> **What you need to do**
Write out again, unaltered, the lines from the start through the line containing "COL = SC.collection".
====== Provided data
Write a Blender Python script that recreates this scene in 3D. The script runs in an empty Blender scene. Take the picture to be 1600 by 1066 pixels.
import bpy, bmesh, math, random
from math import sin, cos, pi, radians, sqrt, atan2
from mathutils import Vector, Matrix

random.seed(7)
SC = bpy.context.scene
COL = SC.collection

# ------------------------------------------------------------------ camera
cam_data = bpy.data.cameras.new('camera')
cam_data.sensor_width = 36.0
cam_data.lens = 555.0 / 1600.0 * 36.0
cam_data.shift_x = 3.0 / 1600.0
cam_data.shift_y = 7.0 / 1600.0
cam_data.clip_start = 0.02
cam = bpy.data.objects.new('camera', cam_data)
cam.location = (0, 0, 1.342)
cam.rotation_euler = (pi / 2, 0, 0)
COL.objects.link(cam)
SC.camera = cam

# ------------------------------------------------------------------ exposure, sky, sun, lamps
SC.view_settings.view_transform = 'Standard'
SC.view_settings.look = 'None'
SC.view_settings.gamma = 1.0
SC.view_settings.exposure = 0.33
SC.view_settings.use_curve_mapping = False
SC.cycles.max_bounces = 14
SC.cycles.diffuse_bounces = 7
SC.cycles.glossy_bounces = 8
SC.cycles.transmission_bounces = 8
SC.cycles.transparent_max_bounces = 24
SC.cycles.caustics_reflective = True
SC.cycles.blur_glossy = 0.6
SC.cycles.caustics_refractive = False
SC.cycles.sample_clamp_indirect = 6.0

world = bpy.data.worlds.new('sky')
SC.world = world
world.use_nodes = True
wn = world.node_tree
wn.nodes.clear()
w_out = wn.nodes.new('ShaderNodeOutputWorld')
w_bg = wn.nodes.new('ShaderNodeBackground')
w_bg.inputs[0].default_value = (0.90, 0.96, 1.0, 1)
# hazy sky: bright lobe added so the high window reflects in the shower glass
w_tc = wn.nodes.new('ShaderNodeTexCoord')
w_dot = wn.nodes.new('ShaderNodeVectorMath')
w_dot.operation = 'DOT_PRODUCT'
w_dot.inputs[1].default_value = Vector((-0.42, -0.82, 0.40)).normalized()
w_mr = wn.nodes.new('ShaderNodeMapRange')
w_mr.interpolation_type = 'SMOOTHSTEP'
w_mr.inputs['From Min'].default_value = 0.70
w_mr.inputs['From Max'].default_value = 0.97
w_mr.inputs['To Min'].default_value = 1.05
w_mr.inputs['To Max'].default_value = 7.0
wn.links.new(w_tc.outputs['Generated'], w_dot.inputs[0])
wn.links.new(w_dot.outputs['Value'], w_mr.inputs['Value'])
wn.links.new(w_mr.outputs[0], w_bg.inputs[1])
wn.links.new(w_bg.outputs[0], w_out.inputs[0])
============
> **Output**
Write a Blender Python script that recreates this scene in 3D. The script runs in an empty Blender scene. Take the picture to be 1600 by 1066 pixels.
import bpy, bmesh, math, random
from math import sin, cos, pi, radians, sqrt, atan2
from mathutils import Vector, Matrix

random.seed(7)
SC = bpy.context.scene
COL = SC.collection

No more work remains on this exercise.